The identity of this Asian-Pacific sound-spectrum, colours and translucent lyricism drawn from or resonant with Asian traditional music values, was an issue that arose at an interesting forum in Seoul. The forum was provocatively entitled Them, Us, Music of There and Yesterday and took place at the Seoul Arts Center. The keynote speaker Choon Mi Kim of the Korean National University of the Arts spoke of Korean compositional identity traversing through Korean traditional masters such as Hwang Byung-ki’s reinterpretation and extension of tradition, to conscious renditions Korean culture within composition, through to an emphasis on Korean aesthetic and individuality, and out into the latest eclectically focussed generation. Kim questioned the aesthetic basis of this last group which was an issue taken up by Shyhji Pan-Chew of the Taipei National University of the Arts. Pan-Chew carefully put this issue in a broad cultural confluence perspective and gently called for a traditional Asian cultural root to nourish this creativity—this idea being a graceful extension of her mentor's, renowned Chinese composer and scholar Chou Wen-chung’s, ideas.
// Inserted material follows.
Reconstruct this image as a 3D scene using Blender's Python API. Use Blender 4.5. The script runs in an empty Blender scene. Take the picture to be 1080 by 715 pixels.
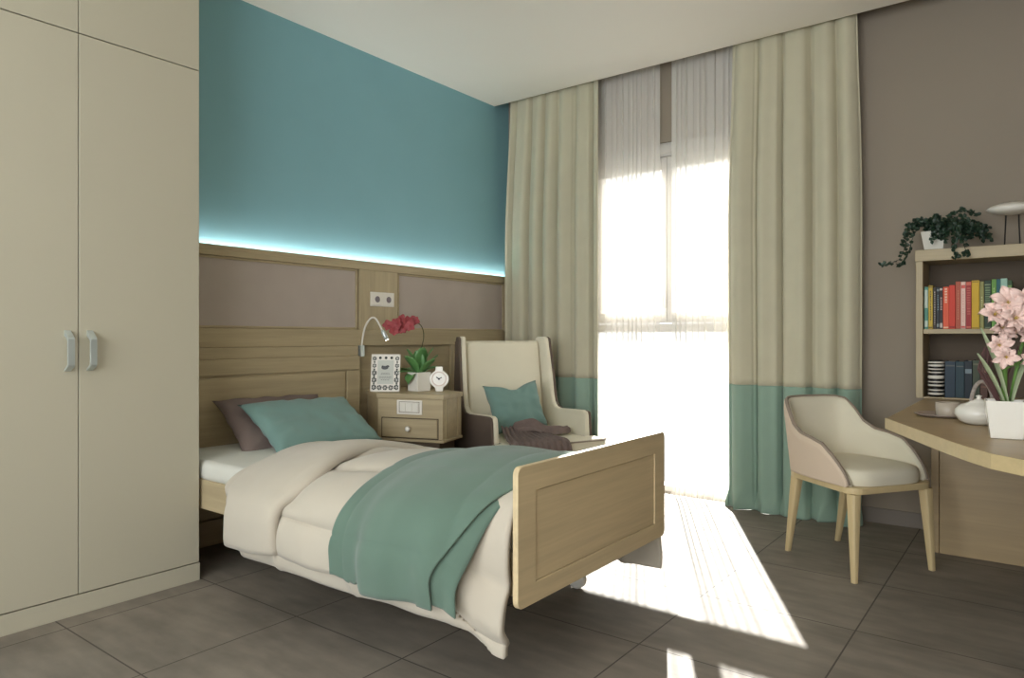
import bpy, bmesh, math, random
from math import sin, cos, pi, radians, sqrt, atan2
from mathutils import Vector, Matrix, noise
random.seed(7)
sc = bpy.context.scene
COL = sc.collection
DETAIL = 1

# ------------------------------------------------------------------ helpers
def lin(c):
    return tuple(((v/255)/12.92 if v/255 <= .04045 else ((v/255+.055)/1.055)**2.4) for v in c) + (1,)

def obj(name, bm, mat=None, parent=None, smooth=False, bevel=0, seg=2, solid=None, subd=0, world=True, kind=None):
    """link the bmesh as one object; geometry is given in world space unless world=False (parent's space)"""
    me = bpy.data.meshes.new(name)
    if parent is not None and world:
        bm.transform(parent['_m'] if False else ROOTM[parent.name].inverted())
    bmesh.ops.recalc_face_normals(bm, faces=bm.faces)
    bm.to_mesh(me); bm.free()
    if smooth:
        me.polygons.foreach_set('use_smooth', [True]*len(me.polygons))
    o = bpy.data.objects.new(name, me); COL.objects.link(o)
    if mat: me.materials.append(mat)
    if parent is not None:
        o.parent = parent; ROOTM[o.name] = ROOTM[parent.name]
    else:
        ROOTM[o.name] = Matrix()
    if solid:
        m = o.modifiers.new('solid', 'SOLIDIFY'); m.thickness = solid; m.offset = 0
    if bevel:
        m = o.modifiers.new('bevel', 'BEVEL'); m.width = bevel; m.segments = seg; m.limit_method = 'ANGLE'; m.angle_limit = radians(40)
        m.harden_normals = False
    if subd:
        m = o.modifiers.new('sub', 'SUBSURF'); m.levels = subd; m.render_levels = subd
    if kind: o['kind'] = kind
    return o

ROOTM = {}
def thing(name, label, cat, loc, rz=0, group=None):
    o = bpy.data.objects.new(name, None); COL.objects.link(o)
    o.empty_display_size = .05
    o.location = loc; o.rotation_euler = (0, 0, rz)
    ROOTM[o.name] = Matrix.Translation(loc) @ Matrix.Rotation(rz, 4, 'Z')
    return tag(o, label, cat, group)

def tag(o, label, cat, group=None):
    o['label'] = label; o['category'] = cat
    if group: o['group'] = group
    return o

def B(): return bmesh.new()

def box(bm, x0, x1, y0, y1, z0, z1, m=None):
    vs = [bm.verts.new((x, y, z)) for x in (x0, x1) for y in (y0, y1) for z in (z0, z1)]
    for f in ((0,1,3,2),(4,6,7,5),(0,4,5,1),(2,3,7,6),(0,2,6,4),(1,5,7,3)):
        bm.faces.new([vs[i] for i in f])
    if m is not None: bmesh.ops.transform(bm, matrix=m, verts=vs)
    return vs

def prism(bm, pts, z0, z1, m=None):
    a = [bm.verts.new((p[0], p[1], z0)) for p in pts]; b = [bm.verts.new((p[0], p[1], z1)) for p in pts]
    n = len(pts)
    bm.faces.new(a[::-1]); bm.faces.new(b)
    for i in range(n): bm.faces.new((a[i], a[(i+1) % n], b[(i+1) % n], b[i]))
    if m is not None: bmesh.ops.transform(bm, matrix=m, verts=a+b)

def prism_x(bm, pts, x0, x1):      # polygon in (y,z) extruded along x
    a = [bm.verts.new((x0, p[0], p[1])) for p in pts]; b = [bm.verts.new((x1, p[0], p[1])) for p in pts]
    n = len(pts)
    bm.faces.new(a[::-1]); bm.faces.new(b)
    for i in range(n): bm.faces.new((a[i], a[(i+1) % n], b[(i+1) % n], b[i]))

def tube(bm, pts, rad, n=8, cap=True):
    pts = [Vector(p) for p in pts]
    if not hasattr(rad, '__len__'): rad = [rad]*len(pts)
    rings = []; up = None
    for i, p in enumerate(pts):
        t = (pts[min(i+1, len(pts)-1)] - pts[max(i-1, 0)]).normalized()
        if up is None:
            up = Vector((0,0,1)) if abs(t.z) < .9 else Vector((1,0,0))
        sx = t.cross(up).normalized(); up = sx.cross(t).normalized()
        rings.append([bm.verts.new(p + (sx*cos(2*pi*k/n) + up*sin(2*pi*k/n))*rad[i]) for k in range(n)])
    for a, b in zip(rings, rings[1:]):
        for k in range(n): bm.faces.new((a[k], a[(k+1) % n], b[(k+1) % n], b[k]))
    if cap: bm.faces.new(rings[0][::-1]); bm.faces.new(rings[-1])

def lathe(bm, prof, n=32, c=(0,0,0), m=None):
    rings = []; vs = []
    for r, z in prof:
        if r < 1e-5: v = [bm.verts.new((0, 0, z))]
        else: v = [bm.verts.new((r*cos(2*pi*k/n), r*sin(2*pi*k/n), z)) for k in range(n)]
        rings.append(v); vs += v
    for a, b in zip(rings, rings[1:]):
        for k in range(n):
            A = a[k % len(a)]; A2 = a[(k+1) % len(a)]; Bq = b[k % len(b)]; B2 = b[(k+1) % len(b)]
            q = [A]
            if A2 is not A: q.append(A2)
            if B2 is not A2: q.append(B2)
            if Bq is not B2: q.append(Bq)
            if len(set(q)) >= 3: bm.faces.new(q)
    bmesh.ops.transform(bm, matrix=Matrix.Translation(c) @ (m or Matrix()), verts=vs)

def grid(bm, f, nu, nv):
    V = [[bm.verts.new(f(i/nu, j/nv)) for j in range(nv+1)] for i in range(nu+1)]
    for i in range(nu):
        for j in range(nv):
            bm.faces.new((V[i][j], V[i+1][j], V[i+1][j+1], V[i][j+1]))
    return V

def catmull(pts, t):
    n = len(pts)-1; x = max(0, min(.999999, t))*n; i = int(x); f = x-i
    P = [Vector(pts[max(0, min(n, k))]) for k in (i-1, i, i+1, i+2)]
    return .5*((2*P[1]) + (-P[0]+P[2])*f + (2*P[0]-5*P[1]+4*P[2]-P[3])*f*f + (-P[0]+3*P[1]-3*P[2]+P[3])*f**3)

def sm(a, b, x):
    t = max(0, min(1, (x-a)/(b-a))); return t*t*(3-2*t)
def lerp(a, b, t): return a+(b-a)*t
def nz(*p): return noise.noise(Vector(p))

def cushion(bm, w, h, t, m, wr=.006, seed=0, pinch=.09, n=28, chop=0):
    """a soft pillow: w x h in local XY, thickness t along local Z, transformed by m"""
    def side(sg):
        def f(u, v):
            a = 2*u-1; b = 2*v-1
            k = 1 - pinch*(1-b*b)*a*a*0 
            x = a*w/2*(1 - pinch*(1-abs(b)**2)*abs(a)**3); y = b*h/2*(1 - pinch*(1-abs(a)**2)*abs(b)**3)
            y -= chop*math.exp(-(a/.38)**2)*max(0, b)**2
            th = (max(0, 1-a**4)**.55)*(max(0, 1-b**4)**.55)
            wv = wr*(nz(x*9+seed, y*9, sg*3+seed)+.6*nz(x*22, y*22+seed, seed))*th
            cr = .5*wr*sin(14*atan2(b, a+.001)+seed)*sm(.4, 1, max(abs(a), abs(b)))*th
            return m @ Vector((x, y, sg*(t/2*th) + wv+cr))
        return f
    grid(bm, side(1), n, n); grid(bm, side(-1), n, n)
    bmesh.ops.remove_doubles(bm, verts=bm.verts, dist=.0008)

# ------------------------------------------------------------------ materials
def newmat(name):
    m = bpy.data.materials.new(name); m.use_nodes = True
    nt = m.node_tree; p = nt.nodes['Principled BSDF']
    return m, nt, p

def mat(name, c, rough=.6, var=.0, vs=4, bump=0, bs=200, metal=0, sheen=0, coat=0):
    m, nt, p = newmat(name); c = lin(c)
    p.inputs['Base Color'].default_value = c; p.inputs['Roughness'].default_value = rough
    p.inputs['Metallic'].default_value = metal
    if sheen: p.inputs['Sheen Weight'].default_value = sheen; p.inputs['Sheen Roughness'].default_value = .6
    if coat: p.inputs['Coat Weight'].default_value = coat
    tc = nt.nodes.new('ShaderNodeTexCoord')
    if var:
        n = nt.nodes.new('ShaderNodeTexNoise'); n.inputs['Scale'].default_value = vs; n.inputs['Detail'].default_value = 5
        r = nt.nodes.new('ShaderNodeValToRGB'); e = r.color_ramp.elements
        e[0].position = .3; e[1].position = .7
        e[0].color = tuple(v*(1-var) for v in c[:3])+(1,); e[1].color = tuple(min(1, v*(1+var)) for v in c[:3])+(1,)
        nt.links.new(tc.outputs['Object'], n.inputs['Vector']); nt.links.new(n.outputs['Fac'], r.inputs['Fac']); nt.links.new(r.outputs['Color'], p.inputs['Base Color'])
    if bump:
        n = nt.nodes.new('ShaderNodeTexNoise'); n.inputs['Scale'].default_value = bs; n.inputs['Detail'].default_value = 3
        b = nt.nodes.new('ShaderNodeBump'); b.inputs['Strength'].default_value = bump; b.inputs['Distance'].default_value = .002
        nt.links.new(tc.outputs['Object'], n.inputs['Vector']); nt.links.new(n.outputs['Fac'], b.inputs['Height']); nt.links.new(b.outputs['Normal'], p.inputs['Normal'])
    return m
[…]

In this context it was good to have the voice of John Davis, CEO of our own Australian Music Centre, and president of the International Society for Contemporary Music (ISCM). Davis saw the Korean sound and search for identity as having some parallels with Australian music; I interpreted this to mean that both shared an evolution of a sonic-identity from conscious identity issues through to a cultural confluence or sea of ideas. He called for an Asian-Pacific regional unity and strength to take forward this unique Pacific voice into the European focussed ISCM forum as a means of leavening it and presenting the value of our own region.


Bruce Crossman is a Senior Lecturer at the University Western Sydney. In May he will be a visiting composer in residence at the Californian State University of San Bernardino at 'A Confluence of Cultures: Music of the Pacific Rim' and is currently working on Not broken bruised-reed for Ensemble Offspring at Creative Explosion in the West (2009).